The railway finally rolled into the seaside resort of Weymouth in the year 1857.
Anyone who’s travelled the Weymouth line knows of the long Bincombe cutting and tunnel that burrows under the Bincombe chalk downs.
As a child it was always with a sense of excitement that we would approach this tunnel…as the line began to dip down into the deep cutting, so you knew you were nearer to the moment when daylight would be suddenly snuffed out, ears popped, nothing but blackness and the reflections in the windows of your fellow travellers, you would watch with baited breath for the light to start to creep back when you were coming near the end. (We had very simple pleasures in those days !)
For one young man in the Victorian period the Bincombe tunnel had another sinister meaning altogether.
Sidney Watts was a 24-year old man who’d been born in Frome, Somerset. At a fairly young age he saw an exciting future in working for the developing railways and began working for the Great Western Company.
At first he moved to Yeovil where he worked the station there as a porter.
Sidney soon earned promotion within the company. From the start of May 1883 he was now in the responsible job as a signal box man, in charge of the tall, bulky levers that would operate the signals and lines that ran in and out of Weymouth.
On Wednesday the 8th August, Sidney walked from his home in the village of Upwey to work. He was due to start a 12 hour overnight shift in the box. All was quiet that night, and at 7 o’clock the following morning his fellow workmate, Francis Chalker climbed up into the box and greeted Sidney. The men exchanged a few pleasantries, then leaving Francis in charge, Sidney climbed wearily down the wooden steps and started to make his way along the trackside towards the tunnel, he was looking forwards to getting home, having something to eat…and bed!
As he was nearing the tunnel the 7.20 train from Weymouth passed the tired man as he trudged his way home.
That was the last Francis ever saw of Sidney!
The next morning, James Guppy was on his way to work as a packers man on the Weymouth line. As was his usual routine he made his way through the Bincombe tunnel to join his gang of workmen. Part the way through the darkness, just as the pitch black was receding near the end, he came across some items laying on the trackways. As he neared them he realised that it was basket, a little further on lay an overcoat, then a pair of slippers. Fearing the worst, James looked up, and in the distance, towards the light, he could make out the shape of a body lying besides the track.

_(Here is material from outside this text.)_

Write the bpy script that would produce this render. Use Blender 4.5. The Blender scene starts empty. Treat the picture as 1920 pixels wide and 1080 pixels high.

Running back towards the signal box, he told Francis of the gruesome remains he’d discovered in the tunnel, a telegraph was sent at once to the station master in Upwey, and the police were called for.
When they finally retrieved the mutilated body, it was discovered to be that of the young signal box man, Sidney Watts.
As he had been making his way home through the tunnel early that morning, the 7.37 Great Western goods train had also been passing through, and for whatever reason, Sidney had not been paying attention as closely as he should to his safety while besides the line. The train hit him hard, and as the reporter stated his body was ‘terribly mangled.’
The following week an inquest was held at the Royal Standard Inn on the Dorchester to Weymouth road, where coroner, Mr G Symonds, after hearing from the witnesses declared that it was a clear case of ‘accidental death.’
Sidney’s remains were buried in Upwey churchyard on the 11th August 1883.